I envisage payments would be commensurate with the Native Trees Area Scheme, so landowners would see a clear benefit in participation. Once these map zones are in place farm advisors and foresters could make landowners aware that they have something unique on their hands and could benefit from being a good custodian of it.

Planted native woodlands will remain important, but for our old woodlands, expansion natural regeneration is the best solution.

Who should administer it?
How such a scheme could be delivered is an important consideration. The Forest Service has shown itself to be low on ambition and delivery when it comes to native woodland conservation. Perhaps the NPWS is a better home, with the scheme administered through its Farm Plans. Maybe it's even through more traditional agri-environmental scheme routes, like ACRES. These woods, after all should not be siloed from the farm system, as they often have been. In fact, their ability to expand may well be aided by a well-timed grazing event, one which breaks up the grass thatch and allows light seeds of birch or willow to connect with the soil.

How should it be funded?
Whilst the new forestry programme is very well resourced, the targets mentioned in relation to native woodland conservation (290Ha/year) are wholly inadequate.

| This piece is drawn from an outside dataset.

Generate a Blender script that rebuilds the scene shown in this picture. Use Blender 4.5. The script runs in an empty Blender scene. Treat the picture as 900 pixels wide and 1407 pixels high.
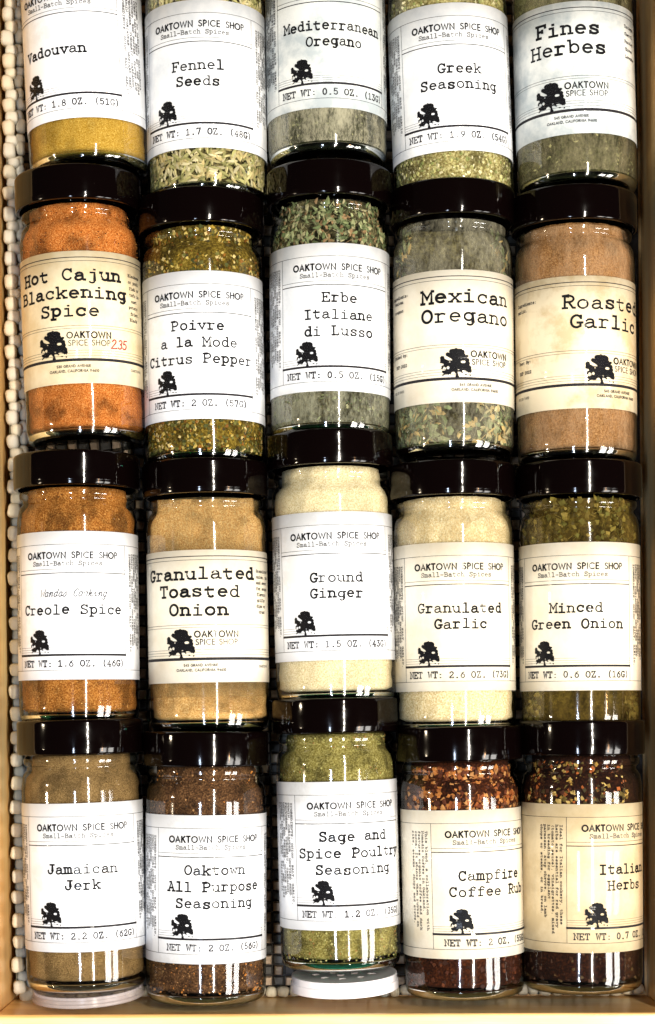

The Nature Restoration Law could be the key to unlocking new funding streams in this space. The NRL mandates member states to implement restoration measures to enhance biodiversity of forest ecosystems. Through the recently announced three-billion-euro National Climate and Nature Fund there is an opportunity to create a fund to specifically address issues such as the ones outlined above. Minister Malcolm Noonan is on the record as saying the plans required to make this happen can only be created with input from key stakeholders.

I hope the thus far resistant farm organisations are starting to see there is real opportunity for their member in nature restoration and get onboard.